No Plano de Ação para Processo de Revisão do Plano Diretor do Município
Abaetetuba do dia 22 de Setembro de 2015, apresenta uma proposta para a retirada
dos moradores dessas áreas de risco e oferecendo moradia digna em um local
apropriado, entretanto, é notável o despreparo e a falta da execução de um plano
de risco com medidas para a retirada desses moradores dos bairros afetados e de
projetos que beneficiem os moradores atingidos pelos deslizamentos recentes
mesmo após 9 anos depois dos acontecimentos no bairro de São João em 2014. Em
entrevista ao G1(2023), a atual prefeita de Abaetetuba Francinete Carvalho
enfatizou a dificuldade em criar um conjunto habitacional para mais de 100
famílias e a busca de parcerias para a realização de projetos habitacionais no
município.
Considerações Finais
Não faltaram estudos concretos que confirmem os riscos existentes naquelas áreas,
entretanto, os órgãos municipais da cidade falharam em agilizar a retirada dos
habitantes dessas áreas de risco, e 9 anos depois a cidade está lidando com mais
um desastre ambiental nessa mesma região. A criação de um plano de risco e a
construção de moradias que atendessem o número de habitantes e a desocupação
gradativa desses bairros evitaria um desastre como o de 2023 e não prolongaria o
risco dos moradores que moram próximos ao rio, levando em conta que após a
liberação das áreas interditadas pela Defesa Civil, a tendência é eles voltarem às
suas casas mesmo com todos os riscos existentes no bairro.

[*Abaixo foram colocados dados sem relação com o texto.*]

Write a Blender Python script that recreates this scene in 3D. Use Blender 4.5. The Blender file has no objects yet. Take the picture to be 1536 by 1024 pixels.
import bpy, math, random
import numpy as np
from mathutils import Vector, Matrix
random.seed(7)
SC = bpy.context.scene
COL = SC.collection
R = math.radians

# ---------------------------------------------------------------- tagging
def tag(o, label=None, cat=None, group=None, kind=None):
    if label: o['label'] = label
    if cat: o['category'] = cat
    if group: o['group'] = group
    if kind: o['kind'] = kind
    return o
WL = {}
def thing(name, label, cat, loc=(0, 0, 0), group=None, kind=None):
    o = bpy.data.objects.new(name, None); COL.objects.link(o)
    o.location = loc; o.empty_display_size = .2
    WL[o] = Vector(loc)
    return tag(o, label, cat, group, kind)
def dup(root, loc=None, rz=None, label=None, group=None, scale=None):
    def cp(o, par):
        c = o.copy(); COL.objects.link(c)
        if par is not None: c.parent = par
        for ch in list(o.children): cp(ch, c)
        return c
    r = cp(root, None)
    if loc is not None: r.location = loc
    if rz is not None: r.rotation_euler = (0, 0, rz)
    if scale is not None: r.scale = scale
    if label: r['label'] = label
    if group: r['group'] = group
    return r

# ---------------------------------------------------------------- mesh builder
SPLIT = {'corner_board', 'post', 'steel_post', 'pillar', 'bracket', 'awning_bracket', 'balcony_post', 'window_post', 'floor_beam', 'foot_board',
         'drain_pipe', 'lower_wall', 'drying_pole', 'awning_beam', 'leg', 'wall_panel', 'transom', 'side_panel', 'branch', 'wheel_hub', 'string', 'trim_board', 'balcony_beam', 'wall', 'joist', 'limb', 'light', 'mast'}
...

Ribeiro(2018) além de destacar a importância da Educação Ambiental para os
moradores desses bairros, propõe também um plano de risco onde afirma a suma
importância da evacuação das famílias e a interdição do local para as pessoas não
ocuparem mais esses espaços, entretanto, também destaca que um plano como esse não
pode ser executado de qualquer jeito, propondo que essa locomoção das famílias de
um lugar para o outro não devem ser para lugares distantes de onde moravam.
Claudete entrevistada pelo G1(2023) confirma essa última citação de Ribeiro(2018)
ao afirmar as dificuldades na adaptação do novo bairro onde está devido a
distância do centro, enquanto o bairro de São João era mais próximo.